Weighted average prices in the group of 35 monopoly states have risen nearly 15 percent while in the 14 competitive markets total weighted average prices have declined 8 percent. Inflation-adjusted price changes for major customer classes in choice and monopoly states are starkly different, declining 18 percent for customers in competitive jurisdictions compared to the experience in monopoly states.

It is no surprise then that relatively sophisticated commercial and industrial electricity customers have widely embraced competition, and we’ve a seen a majority of customers in those classes benefit by purchasing electricity from non-utility suppliers in competitive choice states, particularly as competition enables access to cleaner energy supply options. But residential customers are increasingly benefiting from the competitive marketplace too.

Between 2003 and 2008, the number of residential accounts served in competitive jurisdictions by non-utility providers more than tripled from about 2.3 million to 7.1 million, and more than doubled again since to average more than 16.4 million annually. For jobs-producing commercial and industrial customers, between 2003 and 2008 those served by non-utility suppliers grew 240 percent, from 436,000 to nearly 1.6 million. Since then we’ve seen a near doubling again with competitive commercial and industrial accounts averaging more than 2.9 million and exceeding 3 million in 2016.

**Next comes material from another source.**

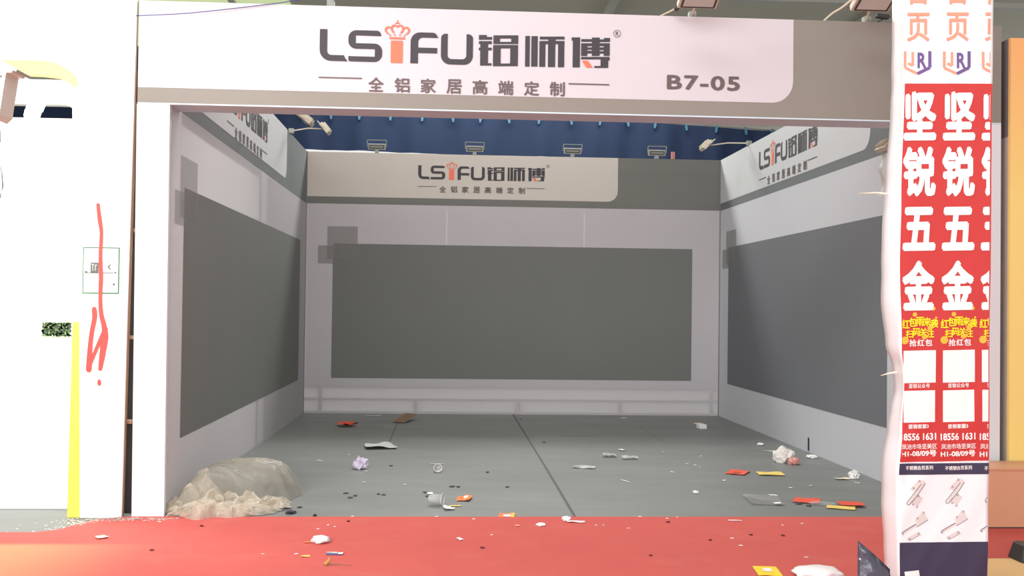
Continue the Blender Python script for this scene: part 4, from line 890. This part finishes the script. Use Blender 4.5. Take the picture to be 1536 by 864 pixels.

Dr. O’Connor’s analysis also found a sharp contrast between the two sets of states in terms of innovation. Competitive choice jurisdictions are enabling innovation in customer-empowering alternatives such as “green” energy options and smart thermostats that allow customers to better manage how and when they use electricity. Monopoly utilities, meanwhile, are inherently inhospitable to innovation, his analysis found. This is especially important when one considers the many innovative ideas emerging from Silicon Valley that will power the electricity sector and consumers into a clean energy future.

It is against this backdrop of growing evidence that competitive markets are delivering real and tangible benefits in terms of pricing and innovation that policy makers in several states are beginning to consider once again taking steps to introduce competition in electricity to retail customers. Given the demonstrably superior performance of retail choice markets, a coming second wave of retail electricity market restructuring has begun, as evidenced by ongoing debates in Nevada and California.

Consumers want and expect choices. Given the stunning economic and technological transformation underway in the electricity industry, it makes little sense to cling to a monopoly regulatory model for electricity that is a vestige of 19th century economic thinking and a barrier to the efficient 21st century clean-energy economy that consumers and policymakers seek to embrace.

Darrin Pfannenstiel, senior vice president and associate general counsel for Stream, a Dallas-based competitive retail energy supplier, is president of the Retail Energy Supply Association, a broad and diverse group of retail energy suppliers who share the common vision that competitive retail electricity and natural gas markets deliver a more efficient, customer-oriented outcome than the regulated utility structure.